From the moment Dan Campbell took over as head coach of the Detroit Lions, he made it clear he intended to reshape the organization’s identity. A recent ranking of NFL coaching hires over the past several years now reinforces just how successful that vision has been.
When Detroit hired Campbell in January 2021, reactions across the league were mixed at best. Fans remembered his playing days as a tight end and perhaps his brief stint as Miami’s interim head coach in 2015. Others knew he had spent years learning under Sean Payton with the New Orleans Saints. Still, many questioned whether his résumé justified leading one of the league’s most troubled franchises.
Those doubts only intensified after Campbell’s introductory press conference, where his now-famous “biting kneecaps” line drew widespread ridicule. To some, it sounded unserious or even cartoonish, reinforcing the belief that the Lions’ long history of failure would continue.

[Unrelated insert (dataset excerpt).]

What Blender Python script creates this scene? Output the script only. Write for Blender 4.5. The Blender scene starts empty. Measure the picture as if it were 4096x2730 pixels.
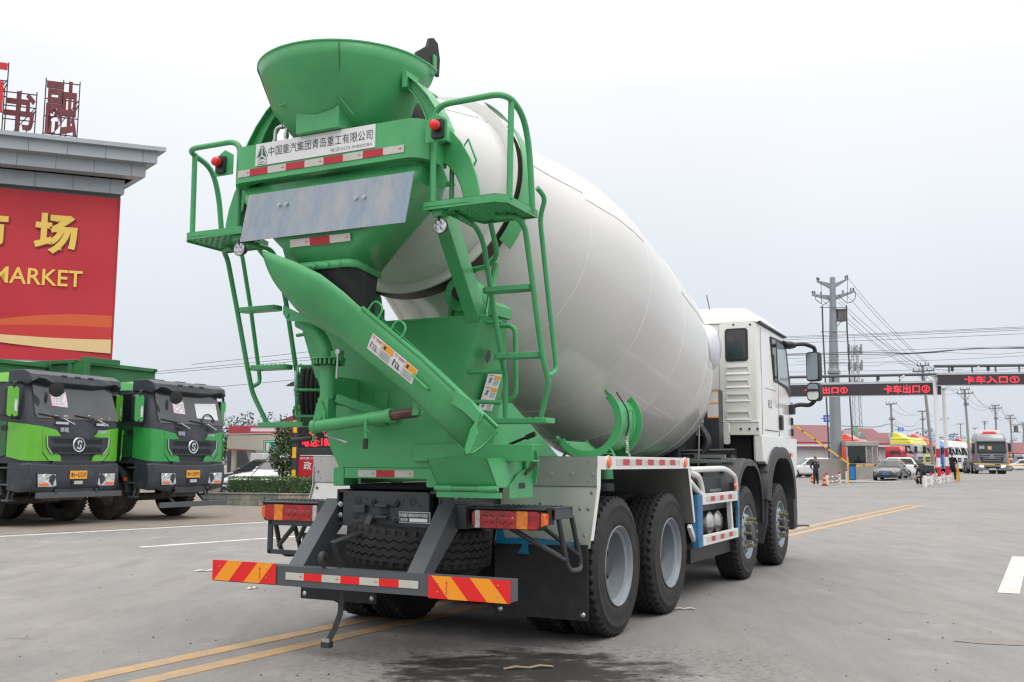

What was missed at the time was the authenticity behind Campbell’s message. His words were symbolic, meant to describe the toughness and resilience he wanted his team to embody. He wasn’t just addressing reporters—he was speaking directly to players and setting a cultural tone. Whether that approach would translate into results was still an open question.
Early returns didn’t quiet the skepticism. About halfway through his second season, Campbell’s record sat at 4-17-1, and speculation about his future wasn’t unreasonable. Then the momentum shifted. The Lions closed the 2022 season with an 8-2 stretch, finishing above .500 and signaling that something had changed.
The progress accelerated in 2023, when Detroit captured its first division title since 1991 and won two playoff games. Despite a defense ravaged by injuries in 2024, the Lions still finished the regular season 15-2. Even with postseason disappointment, the team has now posted four consecutive winning seasons—a level of consistency long absent in Detroit.
That turnaround earned Campbell the top spot in ESPN analyst Bill Barnwell’s ranking of the NFL’s 37 head coaching hires over the past five years. While some recent Super Bowl participants placed high on the list, Barnwell ultimately put Campbell at No. 1.
Barnwell emphasized just how bleak things were when Campbell arrived. Detroit had struggled mightily under Matt Patricia and interim coach Darrell Bevell, managing only 14 wins across three seasons and going decades without a playoff victory. General manager Brad Holmes initiated a full teardown, including trading Matthew Stafford for draft capital and Jared Goff—then viewed as a contract the Rams wanted to unload. Nearly the entire roster has since been rebuilt, with offensive tackle Taylor Decker standing as the lone significant holdover into 2025.
Campbell is now one of only two head coaches hired in 2021 who remain with their original team, and league-wide turnover has made him the sixth-longest tenured coach in the NFL.
Barnwell closed his evaluation with a striking observation: if one coach hired in the last five years were most likely to still hold his job 15 years from now, Campbell would be the pick. He has become synonymous with the Lions’ resurgence and the public face of the franchise.
With Campbell turning 50 this April, the idea of him leading Detroit for the long haul no longer feels far-fetched. After widespread doubt early on, he has overseen a complete transformation and raised expectations to a level Lions fans haven’t seen in decades.